Sinking Rated Slight : Eaton Crest Work on Hold, Agency Says
An attorney for the Los Angeles Community Redevelopment Agency said in court that the agency has suspended plans to make $10 million in repairs on two sections of the Monterey Hills development.
Agency counsel Laurie D. Zelon told jurors in a Los Angeles Superior Court trial Friday that a 1986 agency study, which said the repairs are necessary, is flawed. According to a study completed this spring, she said, the complex is sinking at a fraction of the rate previously believed and does not require extensive structural repairs.
The attorney’s statements came during opening arguments in a $10.5-million lawsuit brought by the Eaton Crest Homeowners Assn. against the agency and private firms involved in constructing the project. It is the second suit to go to trial of five brought by homeowner associations against the agency since homes in the development began tilting and cracking on an improperly compacted landfill several years ago.
Earlier Trial
In the trial earlier this year of a suit brought by the Drake Terrace Homeowners Assn., agency officials said repairs would be made to the Drake Terrace section as well as to Eaton Crest and another section of the 1,600-unit complex called Temple Terrace.
Eaton Crest and Temple Terrace sit on what was once Pullman Canyon. The area has been filled in with more than 100 feet of dirt. The agency assurances were central to its defense in the trial.
In a negotiated settlement after testimony concluded in that trial, the agency agreed to pay $6 million to the Drake Terrace homeowners and to spend $3 million to repair the damaged homes. The settlement did not address the repairs planned on the other sections of the complex.
After the settlement was reached, the agency commissioned some of the same soil engineers who wrote the 1986 study to review the settlement problems at Monterey Hills.
The new study, prepared in April, concludes that expensive repairs are unnecessary. It concludes “that the buildings are safe and sound now, will be in the future and will need no future repairs,” Zelon told jurors.
Engineer’s Conclusions
But James Slosson, the engineer who headed the team that prepared the 1986 report, said in pretrial depositions that he stands by its conclusion that the Pullman Canyon fill will sink an additional 16 to 18 inches. Slosson will testify for the plaintiffs in the trial, despite requests from the agency’s counsel to bar his testimony.

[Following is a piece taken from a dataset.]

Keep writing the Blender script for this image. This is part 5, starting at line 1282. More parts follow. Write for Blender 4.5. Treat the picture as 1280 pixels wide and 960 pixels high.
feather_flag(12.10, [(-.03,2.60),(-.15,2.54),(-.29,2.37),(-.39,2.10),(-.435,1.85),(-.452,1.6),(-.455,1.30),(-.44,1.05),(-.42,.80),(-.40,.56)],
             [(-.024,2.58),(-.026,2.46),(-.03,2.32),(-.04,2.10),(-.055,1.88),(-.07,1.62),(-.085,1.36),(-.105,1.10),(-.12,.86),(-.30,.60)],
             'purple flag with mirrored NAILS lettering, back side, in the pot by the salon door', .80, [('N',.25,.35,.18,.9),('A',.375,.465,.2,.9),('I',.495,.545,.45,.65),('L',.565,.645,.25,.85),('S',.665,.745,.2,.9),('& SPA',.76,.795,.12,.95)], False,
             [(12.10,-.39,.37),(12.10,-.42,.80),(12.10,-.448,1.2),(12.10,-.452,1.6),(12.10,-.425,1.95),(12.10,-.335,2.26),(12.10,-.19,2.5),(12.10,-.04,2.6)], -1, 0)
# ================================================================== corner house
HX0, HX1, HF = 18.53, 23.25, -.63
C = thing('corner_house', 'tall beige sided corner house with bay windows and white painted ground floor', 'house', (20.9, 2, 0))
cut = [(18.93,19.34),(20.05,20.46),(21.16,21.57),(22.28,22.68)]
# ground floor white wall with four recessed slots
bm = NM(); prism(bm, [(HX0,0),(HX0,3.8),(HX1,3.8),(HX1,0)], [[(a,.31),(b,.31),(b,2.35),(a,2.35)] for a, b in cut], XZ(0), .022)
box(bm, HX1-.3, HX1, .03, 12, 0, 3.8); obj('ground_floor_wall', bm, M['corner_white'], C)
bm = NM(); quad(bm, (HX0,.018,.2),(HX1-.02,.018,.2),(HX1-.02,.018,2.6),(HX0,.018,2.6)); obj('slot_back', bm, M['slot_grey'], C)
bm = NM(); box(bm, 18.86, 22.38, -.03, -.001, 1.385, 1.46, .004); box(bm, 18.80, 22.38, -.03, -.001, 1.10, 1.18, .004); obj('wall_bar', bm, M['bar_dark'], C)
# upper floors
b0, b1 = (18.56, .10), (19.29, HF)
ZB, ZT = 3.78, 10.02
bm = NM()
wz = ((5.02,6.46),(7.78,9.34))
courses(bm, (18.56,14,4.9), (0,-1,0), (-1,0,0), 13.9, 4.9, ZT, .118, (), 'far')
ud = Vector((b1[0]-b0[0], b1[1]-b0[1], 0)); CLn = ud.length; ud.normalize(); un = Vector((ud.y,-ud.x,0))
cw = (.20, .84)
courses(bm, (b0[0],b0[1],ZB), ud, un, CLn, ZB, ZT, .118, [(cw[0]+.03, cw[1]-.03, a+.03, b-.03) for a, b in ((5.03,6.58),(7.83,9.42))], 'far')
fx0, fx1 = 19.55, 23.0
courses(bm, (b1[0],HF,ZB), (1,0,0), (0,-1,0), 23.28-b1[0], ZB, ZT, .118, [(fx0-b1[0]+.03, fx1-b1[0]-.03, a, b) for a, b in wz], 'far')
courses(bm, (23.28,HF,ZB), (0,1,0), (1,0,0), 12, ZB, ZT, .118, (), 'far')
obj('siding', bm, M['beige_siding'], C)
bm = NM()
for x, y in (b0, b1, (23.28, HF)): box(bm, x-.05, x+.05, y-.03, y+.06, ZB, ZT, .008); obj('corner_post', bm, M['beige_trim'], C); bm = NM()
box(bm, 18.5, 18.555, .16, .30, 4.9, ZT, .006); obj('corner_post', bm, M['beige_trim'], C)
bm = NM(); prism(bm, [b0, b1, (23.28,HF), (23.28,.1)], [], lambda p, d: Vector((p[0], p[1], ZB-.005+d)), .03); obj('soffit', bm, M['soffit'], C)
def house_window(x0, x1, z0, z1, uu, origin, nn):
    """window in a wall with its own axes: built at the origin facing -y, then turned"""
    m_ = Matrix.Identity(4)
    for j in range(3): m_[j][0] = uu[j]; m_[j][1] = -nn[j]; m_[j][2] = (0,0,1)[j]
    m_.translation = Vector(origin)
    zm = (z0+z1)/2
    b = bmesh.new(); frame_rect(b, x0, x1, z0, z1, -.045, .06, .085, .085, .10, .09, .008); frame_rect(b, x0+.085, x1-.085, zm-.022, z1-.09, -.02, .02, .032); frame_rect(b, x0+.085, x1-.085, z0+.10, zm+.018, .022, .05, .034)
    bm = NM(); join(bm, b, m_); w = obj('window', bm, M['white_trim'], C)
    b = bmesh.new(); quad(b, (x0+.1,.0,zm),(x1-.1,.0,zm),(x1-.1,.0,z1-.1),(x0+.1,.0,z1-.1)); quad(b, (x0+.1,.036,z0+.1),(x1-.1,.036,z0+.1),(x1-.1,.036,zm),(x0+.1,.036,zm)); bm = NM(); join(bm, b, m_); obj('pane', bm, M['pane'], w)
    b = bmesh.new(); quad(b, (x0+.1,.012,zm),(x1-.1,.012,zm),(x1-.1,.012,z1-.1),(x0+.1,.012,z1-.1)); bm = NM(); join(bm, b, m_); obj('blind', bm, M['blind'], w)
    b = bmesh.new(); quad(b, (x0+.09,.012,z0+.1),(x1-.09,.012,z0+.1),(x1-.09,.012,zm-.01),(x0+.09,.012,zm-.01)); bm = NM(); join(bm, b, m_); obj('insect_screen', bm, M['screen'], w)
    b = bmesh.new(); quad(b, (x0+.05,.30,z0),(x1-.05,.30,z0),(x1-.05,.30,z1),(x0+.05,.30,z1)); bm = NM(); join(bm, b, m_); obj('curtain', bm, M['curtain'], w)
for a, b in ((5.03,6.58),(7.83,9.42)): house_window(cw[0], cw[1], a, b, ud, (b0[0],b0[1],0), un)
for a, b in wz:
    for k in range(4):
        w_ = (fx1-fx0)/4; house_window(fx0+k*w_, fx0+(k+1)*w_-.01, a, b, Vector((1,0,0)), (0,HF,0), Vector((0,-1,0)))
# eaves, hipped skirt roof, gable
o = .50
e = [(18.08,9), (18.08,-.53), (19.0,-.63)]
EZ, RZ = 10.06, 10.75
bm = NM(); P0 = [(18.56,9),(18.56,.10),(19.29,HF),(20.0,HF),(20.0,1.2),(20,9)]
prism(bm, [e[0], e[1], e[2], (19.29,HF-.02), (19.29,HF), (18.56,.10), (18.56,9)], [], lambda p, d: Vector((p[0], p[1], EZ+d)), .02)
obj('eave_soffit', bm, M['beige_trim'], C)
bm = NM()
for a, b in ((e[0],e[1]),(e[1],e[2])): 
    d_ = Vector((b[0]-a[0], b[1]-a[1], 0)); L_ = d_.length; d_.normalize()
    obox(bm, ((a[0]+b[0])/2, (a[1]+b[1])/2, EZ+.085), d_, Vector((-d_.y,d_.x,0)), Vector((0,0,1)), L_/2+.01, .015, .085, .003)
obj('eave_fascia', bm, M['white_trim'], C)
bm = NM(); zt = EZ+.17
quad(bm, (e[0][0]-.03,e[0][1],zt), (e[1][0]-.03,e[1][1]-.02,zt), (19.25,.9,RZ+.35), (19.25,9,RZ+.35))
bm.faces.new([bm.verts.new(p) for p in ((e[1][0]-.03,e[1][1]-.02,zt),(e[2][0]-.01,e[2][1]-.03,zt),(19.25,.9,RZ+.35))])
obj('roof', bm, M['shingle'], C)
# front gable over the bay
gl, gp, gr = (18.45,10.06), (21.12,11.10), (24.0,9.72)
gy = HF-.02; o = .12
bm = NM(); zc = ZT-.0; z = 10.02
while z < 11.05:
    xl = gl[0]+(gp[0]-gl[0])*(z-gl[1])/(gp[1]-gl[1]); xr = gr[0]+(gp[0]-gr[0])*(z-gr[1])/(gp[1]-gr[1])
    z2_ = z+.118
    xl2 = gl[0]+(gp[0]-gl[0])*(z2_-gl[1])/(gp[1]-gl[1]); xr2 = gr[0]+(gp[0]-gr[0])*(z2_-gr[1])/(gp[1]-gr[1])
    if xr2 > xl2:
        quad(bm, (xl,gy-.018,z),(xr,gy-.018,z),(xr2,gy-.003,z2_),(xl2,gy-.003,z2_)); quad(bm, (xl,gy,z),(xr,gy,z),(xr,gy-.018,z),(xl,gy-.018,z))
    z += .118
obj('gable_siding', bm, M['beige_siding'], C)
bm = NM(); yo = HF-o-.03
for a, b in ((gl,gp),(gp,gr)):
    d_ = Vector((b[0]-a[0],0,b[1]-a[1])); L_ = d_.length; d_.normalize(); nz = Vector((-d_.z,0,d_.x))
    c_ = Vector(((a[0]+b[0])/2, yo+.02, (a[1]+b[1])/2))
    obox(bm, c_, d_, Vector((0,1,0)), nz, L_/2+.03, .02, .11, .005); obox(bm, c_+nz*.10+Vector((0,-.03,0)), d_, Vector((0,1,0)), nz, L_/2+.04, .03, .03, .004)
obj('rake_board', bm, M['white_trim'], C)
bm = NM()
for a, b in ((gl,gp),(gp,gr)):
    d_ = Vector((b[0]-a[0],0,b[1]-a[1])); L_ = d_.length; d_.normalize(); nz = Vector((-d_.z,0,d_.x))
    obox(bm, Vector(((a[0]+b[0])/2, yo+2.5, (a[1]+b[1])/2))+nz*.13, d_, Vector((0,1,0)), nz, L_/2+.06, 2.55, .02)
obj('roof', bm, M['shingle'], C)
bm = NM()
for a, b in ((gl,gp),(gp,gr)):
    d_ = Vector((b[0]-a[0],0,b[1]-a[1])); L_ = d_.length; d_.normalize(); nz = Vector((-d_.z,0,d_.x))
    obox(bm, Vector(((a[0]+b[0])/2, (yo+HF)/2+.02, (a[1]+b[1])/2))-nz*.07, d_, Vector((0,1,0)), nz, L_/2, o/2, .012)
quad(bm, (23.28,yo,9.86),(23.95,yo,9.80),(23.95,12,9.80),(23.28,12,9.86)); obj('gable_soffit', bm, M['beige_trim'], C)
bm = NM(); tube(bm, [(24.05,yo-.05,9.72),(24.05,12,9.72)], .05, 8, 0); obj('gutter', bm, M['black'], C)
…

The complex trial--expected to last through November--pits more than 200 homeowners and the bond trustee on their mortgages, Security Pacific National Bank, against seven defendants, including the city of Los Angeles, the redevelopment agency, and private development and construction firms involved in every phase of the project.
Monterey Hills was built in the late 1970s on hilly terrain east of the Pasadena Freeway.
To speed the trial--which took more than six months to come before a jury--Judge Eli Chernow ordered the 15 attorneys representing various interests in the case to consolidate their arguments into two sets of opening statements for each side. Even so, the statements were interrupted frequently by objections and conferences with the judge.
The statements, Chernow said in
court after the jury left the room, were “the most litigated set of opening arguments I’ve ever heard.”
Attorneys for the homeowner association and the bank said $18.7 million will be necessary to repair the damaged homes, which have visible cracks in walls, ceilings and foundations.
In his opening statement, the homeowners’ attorney, Joel B. Castro, called the Monterey Hills complex “a nightmare” and “an experiment that failed.” He said expert witnesses will testify that the Eaton Crest buildings are steadily sinking.
He said real estate agents will testify that the homes have sunk below market value as well.
Zelon and other attorneys for the defendants in the case conceded in their opening statements that the Monterey Hills complex is damaged and that the homeowners are entitled to compensation, but said they would prove that the damage is cosmetic and requires less than $2 million in repairs.
They also said they will show that the homes can be resold at fair market value even if no repairs are done on the buildings.